For Albarn, it was a responsibility he didn’t take lightly. As a kid living in the shadows of popularity, he observed how music impacts the impressionable minds of teenagers and so developed a sensitivity towards the relationship between artist and fan.

But within that, he began to realise that the musicians who represented him were somehow falling short on their duty of offering something different for disillusioned kids. He didn’t take solace in experiencing the suffering of his musical peers and, rather, sought something that represented escapism.

“At that age, between 15 and 19, kids are very vulnerable,” he explained. “They’re leaving their family environment, finding their sexuality, trying to figure out what to do with their lives.
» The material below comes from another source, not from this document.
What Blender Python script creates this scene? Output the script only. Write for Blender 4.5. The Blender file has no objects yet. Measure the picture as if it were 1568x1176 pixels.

They’re full of late-adolescent paranoia. So many bands like Joy Division, The Smiths, The Cure, Depeche Mode and Suede consciously play on that.”

He continued, “I had those feelings of insecurity myself, but I was never going to sit in a room listening to fucking Morrissey or fucking Robert Smith or fucking Brett fucking Anderson. It’s all a big con to me. It’s selling the audience short in the worst way imaginable. That’s why I can understand kids who are into rave music these days.

“They can dress up and go to clubs. They’re attractive, and the dancing is very sexual. The whole attitude is very positive. It’s all so much healthier than stuff like The Cure and bands like that who I regard as a malignancy. Thank god kids these days have got someone like me to look up to.”

In referencing himself, Albarn was touching on Blur’s musical decision to be celebratory in their music and deliver something slightly optimistic. But a key difference that he failed to include in his argument was that the social disposition of Britain in the ‘90s was far more conducive to a sense of artistic optimism. Britpop was all about ignorant bliss, and so musical optimism was encouraged in a way it simply wasn’t in the more depressing and dour ‘80s.